• News
  • India News
  • Week after terror threat, sarpanch killing jolts Kashmiri Pandits
This story is from June 12, 2020

Week after terror threat, sarpanch killing jolts Kashmiri Pandits

Week after terror threat, sarpanch killing jolts Kashmiri Pandits
SRINAGAR: The recent killing of Anantnag Congress sarpanch Ajay Pandita, a prominent Kashmiri Pandit voice who had previously never been targeted in the Valley's hotbed of terrorism, is being seen as more than just another act of reprisal by the Lashkar-e-Taiba-backed TRF for setbacks suffered at the hands of security forces.
State intelligence agencies believe the fledgling outfit possibly killed Pandita, alias Bharti, to send out the message that any attempt to resettle West Pakistan refugees and the Valmiki community under the new domicile law would be met with bullets.
In a statement on June 1, the TRF had warned Indian nationals from outside J&K against using the domicile law to settle in the Valley, saying anyone who does so would be "treated as an agent of RSS and dealt with appropriately".
Chunni Lal, president of the Hindu Welfare Society in Kashmir, said only 808 Kashmiri Pandit families had been living in the Valley since 1990, when the mass exodus started. He said Pandita's killing last Monday at his native village of Lokbawan in Anantnag's Dooru had reopened old wounds and triggered fear of a fresh wave of attacks on the Kashmiri Pandits spread across the four south Kashmir districts.
"There are around 150 Pandit families each in Anantnag and Pulwama, while Kulgam has 65 and Shopian barely 50," Chunni Lal said. "The security pickets around these clusters were surprisingly removed after BJP came to power in 2014."
Pandita and his family had migrated to Subash Nagar in Jammu in 1990, but he yearned for his ancestral home in Dooru. "Braving threats, he ultimately went back to work for the welfare of villagers of his constituency," Chunni Lal said.
Before the panchayat polls last year, Pandita, who was declared elected unopposed, had rebuilt his home at Dooru and taken loans to restore the apple orchards belonging to his family.
Pandita was in his native village with his retired schoolteacher father, Dwarika Nath Pandita, and his sister when the terrorists struck. "Father, son and daughter were relaxing in the orchards on Monday when Ajay was called by someone for some panchayat-related work. Two unidentified gunmen on a motorbike shot him dead near a shop," a villager said.

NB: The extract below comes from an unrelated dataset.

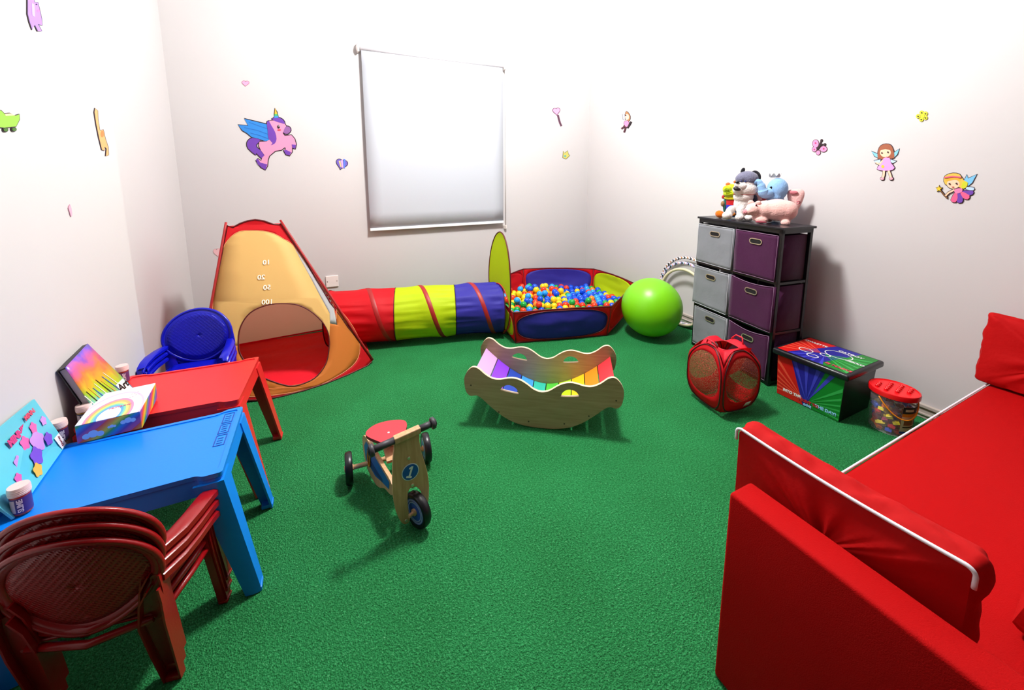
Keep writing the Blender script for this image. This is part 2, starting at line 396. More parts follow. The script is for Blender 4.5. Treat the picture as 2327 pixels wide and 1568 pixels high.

Sources said Pandita had recently approached the administration for security cover on the basis of a professional threat assessment.
Shafiq Mir, president of the J&K panchayat conference, refused to read into Pandita's killing last Monday beyond the official line that terrorists have always been a threat to democratically elected representatives. Ruling out any link between the attack and the domicile law that has already given legitimacy to 2.5 lakh people settled in Jammu, he said: "The threat of terror attacks have loomed over our heads since 2011, when the first-ever panchayat polls were held in J&K."
He pointed out that terrorists had killed 18 panchayat members since then.